Post
by Margaret » Wed January 5th, 2011, 12:07 am
Huckleberry Finn is one of the great books of all time. I wouldn't want to read an edited version, myself. However, if many students (or their parents) simply can't get over the frequent use of the n-word in it but would read an edited version when they wouldn't read it otherwise, I say, put out an edited version - provided the cover copy makes it crystal clear it is an edited version, and there's a preface or something that explains how and why it was edited. I would absolutely hate to have the edited version be the first version I read, just because it happened to be handy and I didn't realize it was the edited version.
For example, I was mystified by the Tony Curtis character in the movie version of Spartacus (not even remotely in the class of Huck Finn), because the version I saw was the 1950s censored version which eliminated the reference to Cassius making homosexual overtures to his slave (Tony Curtis). I didn't understand why the slave suddenly ran off and joined the Spartacan rebellion. A non-censored later cut of the film made perfect sense. I'm afraid a version of Huck Finn with all the N-words eliminated might have a similarly weird effect. The whole point Twain was making was that slavery and the pervasive racism in not just Southern society but the whole U.S. was not OK - and the use of the n-word was part of the point he was making about how pervasive the racism was. But it's not the only way he builds his case - the book won't fail to make its case because the n-words are all edited out.
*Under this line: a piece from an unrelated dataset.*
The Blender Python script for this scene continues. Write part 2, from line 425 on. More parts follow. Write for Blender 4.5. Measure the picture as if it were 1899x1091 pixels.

I grew up in Texas at a time when many white people still used the N-word in an offhand, unembarrassed way (in some places, older Texans still do). It was necessary, I think, to totally banish the word from acceptable discourse in order to get people to stop using it. Any use of it is offensive, really - the supreme irony is that this is part of the very point Twain makes in Huck Finn - he used the word in the novel to make people see that it was offensive. I don't think Twain, actually, would be nearly as bothered by the people who want to edit it out of his novel so more people will read it as he would be by the fact that there are still people in this country today who use the word in a casually racist manner. Thank goodness their number is rapidly diminishing.